REQUIREMENTS: Extract every line below, verbatim.

DATA LINES:

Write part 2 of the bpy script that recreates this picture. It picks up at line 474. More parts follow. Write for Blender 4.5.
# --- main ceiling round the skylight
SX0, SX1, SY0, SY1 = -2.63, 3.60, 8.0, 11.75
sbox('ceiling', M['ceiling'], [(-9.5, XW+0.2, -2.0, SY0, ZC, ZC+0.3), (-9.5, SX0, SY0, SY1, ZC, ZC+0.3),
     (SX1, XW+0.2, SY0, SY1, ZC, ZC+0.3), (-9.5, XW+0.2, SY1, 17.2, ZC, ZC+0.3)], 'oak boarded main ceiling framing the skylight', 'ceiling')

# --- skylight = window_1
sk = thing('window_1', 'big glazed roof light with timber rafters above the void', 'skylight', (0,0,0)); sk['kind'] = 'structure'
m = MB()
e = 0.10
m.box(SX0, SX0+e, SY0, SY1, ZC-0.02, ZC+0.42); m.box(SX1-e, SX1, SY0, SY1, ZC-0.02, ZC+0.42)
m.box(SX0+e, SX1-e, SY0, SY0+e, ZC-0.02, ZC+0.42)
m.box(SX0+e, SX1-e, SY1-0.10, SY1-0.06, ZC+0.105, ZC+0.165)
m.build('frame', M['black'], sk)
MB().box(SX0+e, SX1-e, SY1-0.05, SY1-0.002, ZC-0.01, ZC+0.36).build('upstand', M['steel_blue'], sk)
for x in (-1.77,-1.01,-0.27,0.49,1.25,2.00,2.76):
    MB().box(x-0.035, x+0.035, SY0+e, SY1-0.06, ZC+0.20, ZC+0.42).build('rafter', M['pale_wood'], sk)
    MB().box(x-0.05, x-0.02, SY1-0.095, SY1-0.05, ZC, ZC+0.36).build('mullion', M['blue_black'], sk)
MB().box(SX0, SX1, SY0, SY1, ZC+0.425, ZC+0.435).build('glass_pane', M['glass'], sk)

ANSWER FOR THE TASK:
Write part 2 of the bpy script that recreates this picture. It picks up at line 474. More parts follow. Write for Blender 4.5.
# --- main ceiling round the skylight
SX0, SX1, SY0, SY1 = -2.63, 3.60, 8.0, 11.75
sbox('ceiling', M['ceiling'], [(-9.5, XW+0.2, -2.0, SY0, ZC, ZC+0.3), (-9.5, SX0, SY0, SY1, ZC, ZC+0.3),
     (SX1, XW+0.2, SY0, SY1, ZC, ZC+0.3), (-9.5, XW+0.2, SY1, 17.2, ZC, ZC+0.3)], 'oak boarded main ceiling framing the skylight', 'ceiling')

# --- skylight = window_1
sk = thing('window_1', 'big glazed roof light with timber rafters above the void', 'skylight', (0,0,0)); sk['kind'] = 'structure'
m = MB()
e = 0.10
m.box(SX0, SX0+e, SY0, SY1, ZC-0.02, ZC+0.42); m.box(SX1-e, SX1, SY0, SY1, ZC-0.02, ZC+0.42)
m.box(SX0+e, SX1-e, SY0, SY0+e, ZC-0.02, ZC+0.42)
m.box(SX0+e, SX1-e, SY1-0.10, SY1-0.06, ZC+0.105, ZC+0.165)
m.build('frame', M['black'], sk)
MB().box(SX0+e, SX1-e, SY1-0.05, SY1-0.002, ZC-0.01, ZC+0.36).build('upstand', M['steel_blue'], sk)
for x in (-1.77,-1.01,-0.27,0.49,1.25,2.00,2.76):
    MB().box(x-0.035, x+0.035, SY0+e, SY1-0.06, ZC+0.20, ZC+0.42).build('rafter', M['pale_wood'], sk)
    MB().box(x-0.05, x-0.02, SY1-0.095, SY1-0.05, ZC, ZC+0.36).build('mullion', M['blue_black'], sk)
MB().box(SX0, SX1, SY0, SY1, ZC+0.425, ZC+0.435).build('glass_pane', M['glass'], sk)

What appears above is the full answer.